Silverine Rosa

Dec 29, 2011
Issue 1034

Wednesday, December 29, 2010

Yesterday we dealt with a red selenium perfume with a laticino ball connector .

Marshall Ketchum points out that in the factory records this technique is referred to as Silverine Rosa. I asked why this obviously laticino technique had this label in the factory records. Here is Marshall’s response.

I was having an email conversation with Bonnie Salzman about some of her perfumes and she had called the ball stem of one of her perfumes by that name. I questioned her about it and she sent me a copy by email of a Steuben blue print that used that name, Silverine Rosa. The balls appear to be mica flecked so that is where the Silverine must come from.
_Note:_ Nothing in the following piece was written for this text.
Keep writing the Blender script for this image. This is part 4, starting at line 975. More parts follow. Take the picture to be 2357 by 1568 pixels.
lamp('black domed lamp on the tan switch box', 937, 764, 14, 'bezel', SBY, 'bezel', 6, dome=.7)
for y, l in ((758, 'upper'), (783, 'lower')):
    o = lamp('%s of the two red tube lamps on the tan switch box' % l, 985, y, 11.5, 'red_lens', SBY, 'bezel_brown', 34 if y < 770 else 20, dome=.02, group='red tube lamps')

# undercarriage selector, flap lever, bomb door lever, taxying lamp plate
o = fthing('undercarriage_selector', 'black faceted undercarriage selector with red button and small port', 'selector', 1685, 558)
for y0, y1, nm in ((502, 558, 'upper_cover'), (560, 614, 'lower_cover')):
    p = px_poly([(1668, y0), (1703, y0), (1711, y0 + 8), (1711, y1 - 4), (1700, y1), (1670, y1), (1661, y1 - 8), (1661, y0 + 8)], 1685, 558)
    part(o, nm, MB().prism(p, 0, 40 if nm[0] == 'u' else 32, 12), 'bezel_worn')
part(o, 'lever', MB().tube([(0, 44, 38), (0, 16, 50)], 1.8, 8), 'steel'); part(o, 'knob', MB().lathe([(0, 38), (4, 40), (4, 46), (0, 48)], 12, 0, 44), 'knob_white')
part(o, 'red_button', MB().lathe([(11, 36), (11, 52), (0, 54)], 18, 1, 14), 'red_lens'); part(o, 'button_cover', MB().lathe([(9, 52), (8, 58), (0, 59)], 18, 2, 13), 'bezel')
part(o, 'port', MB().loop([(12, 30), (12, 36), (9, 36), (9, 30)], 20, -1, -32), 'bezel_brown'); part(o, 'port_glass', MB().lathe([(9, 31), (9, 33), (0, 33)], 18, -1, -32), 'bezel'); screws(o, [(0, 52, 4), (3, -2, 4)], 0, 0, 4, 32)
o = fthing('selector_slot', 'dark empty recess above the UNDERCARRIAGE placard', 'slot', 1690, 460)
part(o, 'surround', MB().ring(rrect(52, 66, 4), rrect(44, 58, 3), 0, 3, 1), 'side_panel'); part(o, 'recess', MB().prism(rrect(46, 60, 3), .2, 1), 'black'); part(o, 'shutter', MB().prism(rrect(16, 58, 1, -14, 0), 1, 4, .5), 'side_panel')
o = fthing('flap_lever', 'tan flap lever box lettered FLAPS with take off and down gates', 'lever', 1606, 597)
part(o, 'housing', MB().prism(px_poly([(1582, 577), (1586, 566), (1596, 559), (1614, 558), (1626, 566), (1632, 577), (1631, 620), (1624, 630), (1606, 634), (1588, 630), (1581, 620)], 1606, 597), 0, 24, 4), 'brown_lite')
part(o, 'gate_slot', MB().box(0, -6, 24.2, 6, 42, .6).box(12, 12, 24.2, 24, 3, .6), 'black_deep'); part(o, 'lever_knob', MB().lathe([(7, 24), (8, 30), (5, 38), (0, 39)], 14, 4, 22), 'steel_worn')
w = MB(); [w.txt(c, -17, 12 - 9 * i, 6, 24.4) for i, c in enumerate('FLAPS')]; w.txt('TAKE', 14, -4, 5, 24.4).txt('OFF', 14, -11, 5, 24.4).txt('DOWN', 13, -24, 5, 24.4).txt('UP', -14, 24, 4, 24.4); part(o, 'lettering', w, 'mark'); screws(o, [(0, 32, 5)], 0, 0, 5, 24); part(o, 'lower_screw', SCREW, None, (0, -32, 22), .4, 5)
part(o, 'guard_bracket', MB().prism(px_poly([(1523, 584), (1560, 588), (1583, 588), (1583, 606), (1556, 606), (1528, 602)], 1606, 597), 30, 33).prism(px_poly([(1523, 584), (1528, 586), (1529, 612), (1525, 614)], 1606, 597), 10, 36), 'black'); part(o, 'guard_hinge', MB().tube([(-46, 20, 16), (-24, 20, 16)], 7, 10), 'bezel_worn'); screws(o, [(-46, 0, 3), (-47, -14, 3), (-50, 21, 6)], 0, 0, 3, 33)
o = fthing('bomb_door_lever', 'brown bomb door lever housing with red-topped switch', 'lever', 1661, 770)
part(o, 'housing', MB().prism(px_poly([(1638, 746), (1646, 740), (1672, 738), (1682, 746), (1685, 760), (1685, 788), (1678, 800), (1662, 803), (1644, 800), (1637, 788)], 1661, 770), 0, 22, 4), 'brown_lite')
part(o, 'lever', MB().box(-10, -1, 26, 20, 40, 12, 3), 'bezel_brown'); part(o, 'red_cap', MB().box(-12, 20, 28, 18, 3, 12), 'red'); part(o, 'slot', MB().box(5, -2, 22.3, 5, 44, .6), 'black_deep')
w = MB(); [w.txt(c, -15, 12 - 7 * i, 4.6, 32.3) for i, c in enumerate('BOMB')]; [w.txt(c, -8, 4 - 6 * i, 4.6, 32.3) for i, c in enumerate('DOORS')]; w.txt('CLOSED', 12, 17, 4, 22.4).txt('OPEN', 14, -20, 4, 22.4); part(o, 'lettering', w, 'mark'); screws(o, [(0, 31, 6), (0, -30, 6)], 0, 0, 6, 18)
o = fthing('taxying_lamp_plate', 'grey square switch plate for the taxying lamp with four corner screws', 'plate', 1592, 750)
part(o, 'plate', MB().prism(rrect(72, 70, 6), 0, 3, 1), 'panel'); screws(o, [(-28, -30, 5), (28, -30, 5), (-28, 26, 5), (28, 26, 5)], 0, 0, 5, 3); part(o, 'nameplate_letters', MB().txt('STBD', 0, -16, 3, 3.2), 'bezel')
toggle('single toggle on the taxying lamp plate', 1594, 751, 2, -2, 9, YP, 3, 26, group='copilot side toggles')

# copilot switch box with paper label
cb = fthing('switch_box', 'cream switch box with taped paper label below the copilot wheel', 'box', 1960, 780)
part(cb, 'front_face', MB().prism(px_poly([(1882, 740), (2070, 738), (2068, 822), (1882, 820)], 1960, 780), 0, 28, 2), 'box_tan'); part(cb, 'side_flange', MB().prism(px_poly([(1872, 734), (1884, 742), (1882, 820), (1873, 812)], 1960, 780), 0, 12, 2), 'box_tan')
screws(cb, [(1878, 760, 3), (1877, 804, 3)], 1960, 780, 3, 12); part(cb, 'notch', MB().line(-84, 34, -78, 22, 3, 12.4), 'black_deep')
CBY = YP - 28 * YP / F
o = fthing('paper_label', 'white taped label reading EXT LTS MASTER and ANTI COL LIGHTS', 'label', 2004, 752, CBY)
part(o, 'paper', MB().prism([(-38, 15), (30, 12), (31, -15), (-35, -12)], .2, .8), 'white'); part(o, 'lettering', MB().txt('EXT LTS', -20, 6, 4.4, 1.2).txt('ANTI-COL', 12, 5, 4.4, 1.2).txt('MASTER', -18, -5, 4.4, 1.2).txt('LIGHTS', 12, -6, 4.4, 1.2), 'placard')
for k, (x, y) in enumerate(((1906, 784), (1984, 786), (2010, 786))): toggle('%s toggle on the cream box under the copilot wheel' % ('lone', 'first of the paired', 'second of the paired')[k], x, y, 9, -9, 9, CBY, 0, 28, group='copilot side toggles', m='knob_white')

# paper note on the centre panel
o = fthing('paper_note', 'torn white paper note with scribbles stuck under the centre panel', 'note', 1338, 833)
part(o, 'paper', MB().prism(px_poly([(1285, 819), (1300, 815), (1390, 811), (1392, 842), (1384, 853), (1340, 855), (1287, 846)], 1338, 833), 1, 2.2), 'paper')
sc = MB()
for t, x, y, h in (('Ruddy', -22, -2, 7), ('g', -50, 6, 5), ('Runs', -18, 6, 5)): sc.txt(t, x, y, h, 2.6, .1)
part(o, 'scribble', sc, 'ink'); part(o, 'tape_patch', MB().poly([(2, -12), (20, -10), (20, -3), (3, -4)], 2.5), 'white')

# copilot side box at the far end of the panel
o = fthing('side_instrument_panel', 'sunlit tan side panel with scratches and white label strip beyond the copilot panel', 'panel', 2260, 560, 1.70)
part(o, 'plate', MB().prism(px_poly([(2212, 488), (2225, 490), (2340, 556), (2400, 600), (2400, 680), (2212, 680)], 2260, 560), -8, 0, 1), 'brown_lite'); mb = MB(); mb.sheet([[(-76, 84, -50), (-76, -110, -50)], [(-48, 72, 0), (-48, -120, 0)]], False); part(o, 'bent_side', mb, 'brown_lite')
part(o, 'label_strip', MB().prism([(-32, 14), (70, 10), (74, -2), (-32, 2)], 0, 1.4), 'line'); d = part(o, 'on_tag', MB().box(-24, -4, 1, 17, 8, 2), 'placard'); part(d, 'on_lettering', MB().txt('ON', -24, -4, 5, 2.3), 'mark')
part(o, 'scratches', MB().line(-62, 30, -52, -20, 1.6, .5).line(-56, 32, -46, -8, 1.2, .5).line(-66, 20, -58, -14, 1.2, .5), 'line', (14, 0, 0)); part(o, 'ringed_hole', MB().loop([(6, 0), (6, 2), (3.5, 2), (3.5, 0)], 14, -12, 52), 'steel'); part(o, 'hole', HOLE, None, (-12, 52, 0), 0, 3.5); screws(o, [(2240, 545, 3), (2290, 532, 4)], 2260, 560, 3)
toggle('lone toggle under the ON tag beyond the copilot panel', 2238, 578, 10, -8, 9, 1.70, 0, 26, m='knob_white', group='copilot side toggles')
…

I assume that stoppers made the same way would have the same name.

By the way, the same blue print also showed a 6574 goblet with a Silverina Air Trap bowl. That must be the shape number of the assortment of stemware that that I have accumulated for the website that I did not really know the number for.
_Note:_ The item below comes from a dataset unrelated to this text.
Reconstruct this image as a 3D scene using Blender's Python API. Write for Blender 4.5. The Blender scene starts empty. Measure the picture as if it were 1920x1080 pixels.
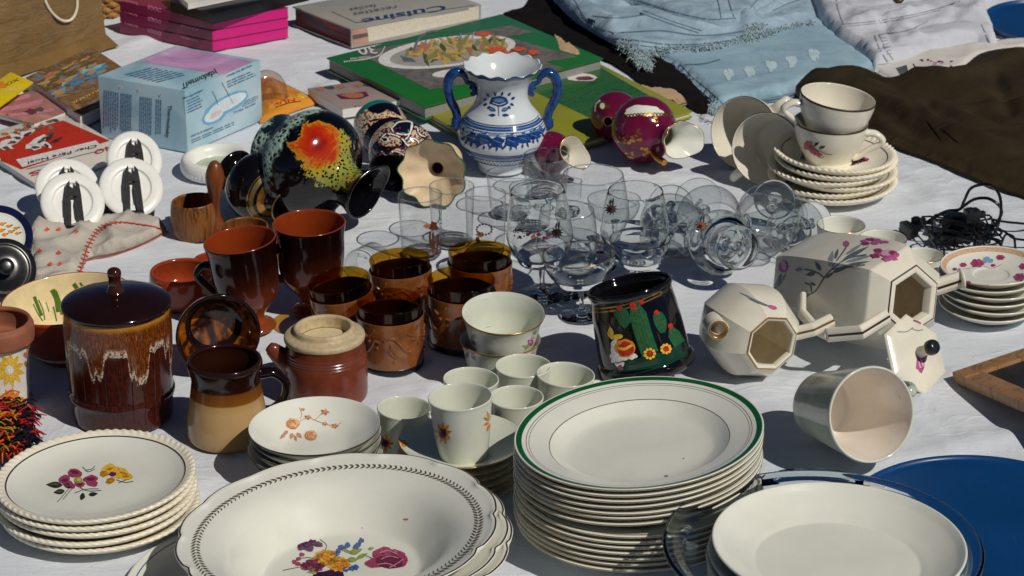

So, another lesson from this is that it is not uncommon to have the same shape numbers for tableware that covers a number of different types and shapes of glass. Therefore, sometimes the same numbers will appear in different sections of Gardner’s book. Many times a shape number will show up for something like a goblet, but then not the rest of the set. The problem is that if you don’t have access to the blue prints, which only a few have, you may be out of luck in figuring these shapes out. However, bit by bit this will be developed on the www.cardersteubenclub.org web site as Marshall as webmaster discovers and sorts this out.